K: I think we are fortunate though, because we are DJs, we are surrounded by a lot of DJs so we get exposed to a lot of good music. I say it’s pretty easy. In my opinion, I like a lot of older music. There’s so much music that happened already, there’s so much music that was made. Rediscovering things that people might have forgotten about as a kid. There’s so much music that has been made that you just have to find. You have to keep your ears open.

As the whole turntablism and DJ culture transcends from being underground to mainstream, there’s lots of competitions out there. What are your views upon these competitions and awards?

S: I feel that competitions these days are just like a gimmick to bring people to a club. Before you had the DMCs but I think the whole DJ Culture back in the days were a bit different. Now, it’s just gimmick really. Club owners try to make DJ competitions just to make some bar sales.

K: I don’t think music should be a competition.

M: That’s true. I feel like I’ve won a competition if you danced all night and had a good time and want to come back.

K: Certain sports are like that too, like skateboarding, it’s not a competition. It’s a lot about expression; it’s a solitary thing. You shouldn’t compete musically.

R: I think we just spent a lot of our times working on music than worrying about awards and nominations.

K: It would be great if we all got awards, sure, I am down! If you think I am cool, vote for me!

R: But I think we are already doing so many of our own events and working on music, we rather just share the music than like: “I am the number 1 whatever DJ”.

What do you think is next for the whole DJ scene in general?

R: I think there’s no getting out of the consumer culture, like marketing from DJing. You have to be involved with that. It’s 2010; you live in this world right now.
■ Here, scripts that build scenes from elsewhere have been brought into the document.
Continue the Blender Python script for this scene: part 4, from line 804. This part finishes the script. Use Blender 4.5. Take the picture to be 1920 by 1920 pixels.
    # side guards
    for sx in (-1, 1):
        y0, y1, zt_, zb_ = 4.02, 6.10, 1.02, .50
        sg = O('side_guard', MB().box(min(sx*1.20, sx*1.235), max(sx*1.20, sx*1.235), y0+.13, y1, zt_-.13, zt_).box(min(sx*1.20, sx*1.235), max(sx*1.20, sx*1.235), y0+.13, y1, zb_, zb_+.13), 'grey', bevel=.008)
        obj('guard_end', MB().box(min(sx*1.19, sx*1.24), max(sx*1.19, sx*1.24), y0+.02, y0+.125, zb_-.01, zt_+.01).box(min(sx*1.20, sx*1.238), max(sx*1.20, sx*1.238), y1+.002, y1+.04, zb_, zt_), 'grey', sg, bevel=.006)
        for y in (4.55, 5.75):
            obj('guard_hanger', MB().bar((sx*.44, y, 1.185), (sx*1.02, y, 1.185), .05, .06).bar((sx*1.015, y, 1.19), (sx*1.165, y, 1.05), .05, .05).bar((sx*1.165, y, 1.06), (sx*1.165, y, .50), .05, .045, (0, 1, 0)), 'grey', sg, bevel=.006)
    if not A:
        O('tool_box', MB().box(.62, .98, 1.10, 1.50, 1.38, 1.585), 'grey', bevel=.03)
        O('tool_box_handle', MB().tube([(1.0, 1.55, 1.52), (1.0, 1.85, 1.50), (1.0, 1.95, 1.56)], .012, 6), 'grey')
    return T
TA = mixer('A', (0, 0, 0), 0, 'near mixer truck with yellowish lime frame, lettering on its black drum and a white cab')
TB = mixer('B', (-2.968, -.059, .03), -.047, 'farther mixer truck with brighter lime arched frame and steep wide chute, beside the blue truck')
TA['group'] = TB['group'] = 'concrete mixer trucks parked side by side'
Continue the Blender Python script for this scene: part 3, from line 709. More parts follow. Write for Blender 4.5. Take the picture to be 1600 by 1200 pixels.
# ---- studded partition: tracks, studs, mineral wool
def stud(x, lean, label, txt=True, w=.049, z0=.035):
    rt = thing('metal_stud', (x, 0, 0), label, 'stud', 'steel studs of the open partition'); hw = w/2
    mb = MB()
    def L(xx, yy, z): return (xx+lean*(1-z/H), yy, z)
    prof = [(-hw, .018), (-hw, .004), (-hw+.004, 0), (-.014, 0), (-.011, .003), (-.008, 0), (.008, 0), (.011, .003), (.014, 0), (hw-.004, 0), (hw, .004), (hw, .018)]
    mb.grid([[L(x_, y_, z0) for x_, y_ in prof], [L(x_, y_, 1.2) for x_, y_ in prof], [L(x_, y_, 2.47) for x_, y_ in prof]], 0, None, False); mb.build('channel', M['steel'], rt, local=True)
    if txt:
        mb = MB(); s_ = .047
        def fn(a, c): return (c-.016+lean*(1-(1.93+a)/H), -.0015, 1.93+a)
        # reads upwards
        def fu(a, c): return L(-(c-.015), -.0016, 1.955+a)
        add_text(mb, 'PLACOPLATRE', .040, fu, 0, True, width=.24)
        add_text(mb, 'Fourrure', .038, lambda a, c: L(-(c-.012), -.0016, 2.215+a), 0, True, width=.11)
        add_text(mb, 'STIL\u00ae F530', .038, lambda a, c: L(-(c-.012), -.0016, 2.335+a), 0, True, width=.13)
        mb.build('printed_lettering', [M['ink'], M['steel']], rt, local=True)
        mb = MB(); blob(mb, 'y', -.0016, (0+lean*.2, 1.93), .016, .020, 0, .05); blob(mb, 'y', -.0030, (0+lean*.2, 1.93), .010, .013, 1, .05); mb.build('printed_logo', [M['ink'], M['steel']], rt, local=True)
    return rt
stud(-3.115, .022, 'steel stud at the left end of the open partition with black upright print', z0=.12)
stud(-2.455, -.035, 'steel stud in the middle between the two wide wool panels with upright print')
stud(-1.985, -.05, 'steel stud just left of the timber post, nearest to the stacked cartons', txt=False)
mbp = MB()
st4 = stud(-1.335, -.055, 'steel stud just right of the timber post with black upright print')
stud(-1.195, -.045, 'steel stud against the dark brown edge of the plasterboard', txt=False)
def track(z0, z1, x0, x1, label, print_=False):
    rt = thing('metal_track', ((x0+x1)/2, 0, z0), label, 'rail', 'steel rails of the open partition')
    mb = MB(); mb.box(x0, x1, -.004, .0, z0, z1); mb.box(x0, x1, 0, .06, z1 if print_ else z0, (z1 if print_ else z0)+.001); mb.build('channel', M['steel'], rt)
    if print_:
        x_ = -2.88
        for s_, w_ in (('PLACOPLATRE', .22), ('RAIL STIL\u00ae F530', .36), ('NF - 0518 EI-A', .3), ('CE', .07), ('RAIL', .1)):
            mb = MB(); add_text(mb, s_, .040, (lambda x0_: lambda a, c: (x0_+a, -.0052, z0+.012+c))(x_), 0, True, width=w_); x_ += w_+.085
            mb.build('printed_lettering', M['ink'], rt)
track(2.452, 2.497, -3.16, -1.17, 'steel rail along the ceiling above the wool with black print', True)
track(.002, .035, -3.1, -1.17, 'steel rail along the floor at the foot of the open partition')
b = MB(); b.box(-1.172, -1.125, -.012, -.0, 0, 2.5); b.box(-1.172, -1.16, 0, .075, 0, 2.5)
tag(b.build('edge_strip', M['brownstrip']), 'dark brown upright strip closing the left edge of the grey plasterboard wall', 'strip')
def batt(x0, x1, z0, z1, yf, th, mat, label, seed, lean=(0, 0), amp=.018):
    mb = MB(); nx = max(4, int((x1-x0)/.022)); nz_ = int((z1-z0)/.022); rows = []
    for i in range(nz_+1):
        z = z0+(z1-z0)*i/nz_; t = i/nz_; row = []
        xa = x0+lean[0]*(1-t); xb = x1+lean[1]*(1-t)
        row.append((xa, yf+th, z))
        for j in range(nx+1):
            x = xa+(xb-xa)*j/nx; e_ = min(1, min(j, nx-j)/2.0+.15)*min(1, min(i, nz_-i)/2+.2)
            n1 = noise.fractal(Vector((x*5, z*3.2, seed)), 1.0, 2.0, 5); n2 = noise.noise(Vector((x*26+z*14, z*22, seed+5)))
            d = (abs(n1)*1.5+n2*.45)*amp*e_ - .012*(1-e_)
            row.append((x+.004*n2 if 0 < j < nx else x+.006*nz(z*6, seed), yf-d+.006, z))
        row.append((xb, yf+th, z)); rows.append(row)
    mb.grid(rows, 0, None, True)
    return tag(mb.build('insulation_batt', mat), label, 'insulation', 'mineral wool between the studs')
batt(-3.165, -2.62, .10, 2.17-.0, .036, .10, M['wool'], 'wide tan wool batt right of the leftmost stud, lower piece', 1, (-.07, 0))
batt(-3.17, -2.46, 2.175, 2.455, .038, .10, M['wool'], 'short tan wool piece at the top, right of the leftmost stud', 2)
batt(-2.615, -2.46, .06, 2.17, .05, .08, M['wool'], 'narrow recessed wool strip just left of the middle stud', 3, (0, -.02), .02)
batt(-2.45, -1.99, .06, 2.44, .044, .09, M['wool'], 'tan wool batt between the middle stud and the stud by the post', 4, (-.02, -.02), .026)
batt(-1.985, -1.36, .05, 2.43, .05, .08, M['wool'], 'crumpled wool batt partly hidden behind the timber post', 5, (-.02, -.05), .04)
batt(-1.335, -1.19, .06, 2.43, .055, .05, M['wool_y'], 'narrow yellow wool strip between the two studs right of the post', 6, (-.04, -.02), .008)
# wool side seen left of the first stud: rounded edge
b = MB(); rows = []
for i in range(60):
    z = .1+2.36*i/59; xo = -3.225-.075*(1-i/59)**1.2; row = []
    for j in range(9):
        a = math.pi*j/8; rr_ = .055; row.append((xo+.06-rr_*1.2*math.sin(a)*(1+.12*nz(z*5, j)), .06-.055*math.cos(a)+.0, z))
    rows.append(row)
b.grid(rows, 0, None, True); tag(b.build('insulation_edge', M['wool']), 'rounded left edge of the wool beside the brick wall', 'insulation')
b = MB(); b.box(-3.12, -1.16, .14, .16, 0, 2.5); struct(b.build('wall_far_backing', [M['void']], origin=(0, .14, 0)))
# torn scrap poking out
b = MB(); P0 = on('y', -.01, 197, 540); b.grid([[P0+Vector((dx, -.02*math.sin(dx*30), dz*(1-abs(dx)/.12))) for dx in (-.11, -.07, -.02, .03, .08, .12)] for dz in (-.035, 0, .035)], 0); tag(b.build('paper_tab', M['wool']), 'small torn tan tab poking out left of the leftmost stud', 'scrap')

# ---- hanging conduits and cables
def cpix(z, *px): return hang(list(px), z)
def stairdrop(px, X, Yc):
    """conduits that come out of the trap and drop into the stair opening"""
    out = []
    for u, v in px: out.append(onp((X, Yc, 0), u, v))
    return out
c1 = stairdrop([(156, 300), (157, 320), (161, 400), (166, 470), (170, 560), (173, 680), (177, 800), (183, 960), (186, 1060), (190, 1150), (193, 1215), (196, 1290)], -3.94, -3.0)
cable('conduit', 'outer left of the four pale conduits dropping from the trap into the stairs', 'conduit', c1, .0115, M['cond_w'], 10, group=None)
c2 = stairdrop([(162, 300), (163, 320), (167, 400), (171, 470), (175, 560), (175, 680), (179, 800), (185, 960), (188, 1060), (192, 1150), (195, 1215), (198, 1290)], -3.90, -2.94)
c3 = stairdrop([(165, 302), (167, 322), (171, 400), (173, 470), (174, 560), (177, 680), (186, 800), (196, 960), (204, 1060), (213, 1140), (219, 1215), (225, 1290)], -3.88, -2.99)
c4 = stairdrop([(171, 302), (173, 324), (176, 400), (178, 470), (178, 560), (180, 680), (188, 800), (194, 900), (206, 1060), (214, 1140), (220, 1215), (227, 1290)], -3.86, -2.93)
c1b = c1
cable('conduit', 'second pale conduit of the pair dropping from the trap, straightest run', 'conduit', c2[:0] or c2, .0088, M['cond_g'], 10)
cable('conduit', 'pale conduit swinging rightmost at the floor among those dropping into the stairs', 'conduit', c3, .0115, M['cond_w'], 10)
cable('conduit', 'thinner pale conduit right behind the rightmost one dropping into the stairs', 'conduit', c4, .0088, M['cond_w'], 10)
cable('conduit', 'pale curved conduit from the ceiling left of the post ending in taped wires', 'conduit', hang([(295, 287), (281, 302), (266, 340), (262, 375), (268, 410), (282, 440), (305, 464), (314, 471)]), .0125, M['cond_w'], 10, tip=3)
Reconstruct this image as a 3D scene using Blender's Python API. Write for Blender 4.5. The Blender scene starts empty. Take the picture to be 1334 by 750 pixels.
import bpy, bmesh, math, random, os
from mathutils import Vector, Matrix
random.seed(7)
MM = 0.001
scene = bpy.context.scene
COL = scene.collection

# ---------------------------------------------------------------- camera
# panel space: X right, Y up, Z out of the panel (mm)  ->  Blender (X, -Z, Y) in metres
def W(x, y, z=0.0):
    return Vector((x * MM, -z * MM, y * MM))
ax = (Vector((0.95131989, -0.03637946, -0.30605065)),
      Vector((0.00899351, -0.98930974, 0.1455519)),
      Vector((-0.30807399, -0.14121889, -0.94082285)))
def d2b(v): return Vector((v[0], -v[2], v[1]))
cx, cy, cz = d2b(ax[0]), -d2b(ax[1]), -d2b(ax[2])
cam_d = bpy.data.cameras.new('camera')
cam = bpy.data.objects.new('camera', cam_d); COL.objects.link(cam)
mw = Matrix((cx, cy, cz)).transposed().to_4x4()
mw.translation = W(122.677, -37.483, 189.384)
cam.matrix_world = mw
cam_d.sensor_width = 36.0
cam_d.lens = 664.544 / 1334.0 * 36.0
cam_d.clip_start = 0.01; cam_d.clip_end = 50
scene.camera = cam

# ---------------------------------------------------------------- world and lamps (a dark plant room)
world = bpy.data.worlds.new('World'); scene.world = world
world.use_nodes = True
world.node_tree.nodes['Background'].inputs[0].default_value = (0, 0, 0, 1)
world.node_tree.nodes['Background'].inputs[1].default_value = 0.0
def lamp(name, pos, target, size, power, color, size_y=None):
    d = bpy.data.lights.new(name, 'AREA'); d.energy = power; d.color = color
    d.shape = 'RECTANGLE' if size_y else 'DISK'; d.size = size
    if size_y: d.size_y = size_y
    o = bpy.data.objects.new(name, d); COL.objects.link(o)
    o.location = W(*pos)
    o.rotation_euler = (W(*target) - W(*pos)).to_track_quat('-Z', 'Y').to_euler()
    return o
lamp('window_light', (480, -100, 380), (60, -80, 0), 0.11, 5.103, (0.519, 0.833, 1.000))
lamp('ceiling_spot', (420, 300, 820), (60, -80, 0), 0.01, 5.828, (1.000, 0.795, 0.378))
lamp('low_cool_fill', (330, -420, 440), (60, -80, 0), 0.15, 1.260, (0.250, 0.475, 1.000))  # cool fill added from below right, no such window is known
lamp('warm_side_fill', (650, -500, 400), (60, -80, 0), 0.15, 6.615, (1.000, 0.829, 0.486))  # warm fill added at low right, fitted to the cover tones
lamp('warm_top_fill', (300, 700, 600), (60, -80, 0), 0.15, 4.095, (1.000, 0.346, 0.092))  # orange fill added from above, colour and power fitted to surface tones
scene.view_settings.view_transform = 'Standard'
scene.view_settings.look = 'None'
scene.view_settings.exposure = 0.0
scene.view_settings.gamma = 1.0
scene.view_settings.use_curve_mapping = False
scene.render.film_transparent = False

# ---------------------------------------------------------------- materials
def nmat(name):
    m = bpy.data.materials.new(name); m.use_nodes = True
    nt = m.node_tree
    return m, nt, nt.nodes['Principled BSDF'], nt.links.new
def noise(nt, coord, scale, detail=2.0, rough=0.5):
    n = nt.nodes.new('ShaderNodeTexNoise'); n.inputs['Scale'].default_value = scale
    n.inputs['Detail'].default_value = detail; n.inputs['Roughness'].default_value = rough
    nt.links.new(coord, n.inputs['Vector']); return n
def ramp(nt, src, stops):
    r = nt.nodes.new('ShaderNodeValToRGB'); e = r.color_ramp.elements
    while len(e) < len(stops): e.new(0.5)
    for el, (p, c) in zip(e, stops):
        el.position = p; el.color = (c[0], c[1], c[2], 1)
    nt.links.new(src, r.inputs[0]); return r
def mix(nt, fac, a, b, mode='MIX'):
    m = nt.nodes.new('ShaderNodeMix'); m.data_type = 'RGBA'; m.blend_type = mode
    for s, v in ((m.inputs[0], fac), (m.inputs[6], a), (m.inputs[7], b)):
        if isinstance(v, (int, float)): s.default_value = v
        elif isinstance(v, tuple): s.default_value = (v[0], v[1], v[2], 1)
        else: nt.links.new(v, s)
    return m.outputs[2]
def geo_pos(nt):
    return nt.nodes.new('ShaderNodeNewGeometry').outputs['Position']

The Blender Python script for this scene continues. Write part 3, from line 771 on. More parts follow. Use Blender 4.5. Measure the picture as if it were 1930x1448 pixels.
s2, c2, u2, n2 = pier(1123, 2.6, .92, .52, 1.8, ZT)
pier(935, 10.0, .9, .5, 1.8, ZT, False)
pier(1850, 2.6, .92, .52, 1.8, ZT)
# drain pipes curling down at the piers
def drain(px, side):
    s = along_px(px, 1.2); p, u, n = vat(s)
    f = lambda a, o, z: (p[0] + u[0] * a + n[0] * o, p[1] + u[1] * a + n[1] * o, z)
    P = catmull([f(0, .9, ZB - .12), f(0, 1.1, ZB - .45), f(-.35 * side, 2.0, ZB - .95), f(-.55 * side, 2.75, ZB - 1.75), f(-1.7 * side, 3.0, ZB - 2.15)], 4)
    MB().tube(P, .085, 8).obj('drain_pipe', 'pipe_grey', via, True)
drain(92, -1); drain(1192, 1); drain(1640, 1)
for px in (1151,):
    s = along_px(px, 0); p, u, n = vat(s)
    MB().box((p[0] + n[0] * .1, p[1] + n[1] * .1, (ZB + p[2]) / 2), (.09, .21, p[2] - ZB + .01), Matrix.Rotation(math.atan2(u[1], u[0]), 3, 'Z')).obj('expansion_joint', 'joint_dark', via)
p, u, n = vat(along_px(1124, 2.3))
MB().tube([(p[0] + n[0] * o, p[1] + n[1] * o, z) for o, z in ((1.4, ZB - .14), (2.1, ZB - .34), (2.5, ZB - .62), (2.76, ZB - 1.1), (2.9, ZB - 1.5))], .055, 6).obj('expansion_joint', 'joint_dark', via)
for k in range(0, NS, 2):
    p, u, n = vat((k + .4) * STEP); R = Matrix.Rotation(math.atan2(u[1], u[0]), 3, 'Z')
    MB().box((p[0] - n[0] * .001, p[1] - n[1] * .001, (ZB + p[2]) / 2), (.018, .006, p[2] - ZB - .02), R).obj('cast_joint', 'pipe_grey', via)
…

K: Turntablism is awesome and all. But there was more of a focus on how fast you can do something, like how fast you can do something instead of what songs you are doing. I like scratching so I am not going be like, it wasn’t fun. But it got to the point where it was too much on technical work and less about what you were feeling. You don’t want to go to a club and hear that. People would like to hear scratching and doubles done in a tasteful way and there’s still a lot of people that do it really well in clubs.

R: I mean I think that is what sets us apart from being a DJ crew in Vancouver I guess. We are more about the sharing the music instead of kind of marketing, or going for awards or whatever. Yea I’ve been asked to do these competitions but like the last RedBull3Style I basically went into it, trying to get disqualified. I gave away the turntables; I did a whole set on the APC 40 and Ableton Live. I was just challenging. I came second place the year before telling everything that they told me to, but you know? I don’t know. I just basically did a set of good music without any turntables. How can you rate me now? You know? I am doing this for the love of music. Or for some Internet awards. I think we have the most solid parties in Vancouver.

K: I rather have a whole lot of people listening to me, than a whole lot of people voting for me.

R: We are sharing good music with them.

K: People like Daft Punk; they don’t even have a face. People don’t even know what they look like. That’s my point. You don’t need to see somebody.

Throughout your careers, there’s definitely been lots of love shown to The Freshest Kids, what are some of the people that really made an impact to y’all as DJs?


M: They did a lot for us.

R: That’s a huge one.

M: Putting us on their events. Helping us out with promotion. Hooking us up with gear.

K: People that come down on a regular basis to our nights.

R: Just helping out our parties. I guess he kind of caught on to us early. GMAN is a lover of music. He loves culture and he loves all that is around it. He totally helped us out with like Block Party, CDs, and promo for the parties. In almost every aspect of what we did. We are in there with GMAN and Livestock and TimeBomb. Those guys are really are down for music, for good shit. Big shout out to Rhek, he’s been doing our posters, a lot of our art.

S: Martini, Vancity Originals at DIPT, he sponsored one of the early mix tapes that we’ve done.  He blew our mixes at his store and shit like that.

K: Alex at Underworld, for me, personally. He’s been really helpful and behind me.

For ones that have not been to a Freshest Kids party, what should they expect?

K: Well, definitely rap music will be there.

S: Like what I said, the “What the F” kind of reflects The Freshest Kids party. We play some rap and we are very versatile as well.  Like Kutcorners said earlier, when we come together there’s different flavors and styles. That makes it more fun and girls like it.

What upcoming major events is The Freshest Kids participating in?

This summer we have been challenged by Neil in Saskatoon, he’s the owner of Scratch Club. Him and his team for the 10-year anniversary of the Momentum Shop, are putting together this extravaganza. Which are us, The Freshest, versus the Eh Team, also known as the Canadian DJ Crew. We are going to battle it out, a basketball game and get drunk after and play music at Saskatoon.

What is HYPE?

S: HYPE, for me I see different meanings for it. The media is HYPE, you know what I mean? Fuck, that shit is HYPE. You see something that you like, and you kind of use that term. That shit is HYPE.

K: Don’t believe the HYPE though. I think its energy though. It could be negative or positive. Attention.

R: Attention? Yea. Whether good or bad.

K: It can be bad, but it’s definitely energy and attention.

M: For lack of a better word, Matt kind of nailed it there with that one. For sure, drawing your attention to something, open to new ideas I guess, whether good or bad.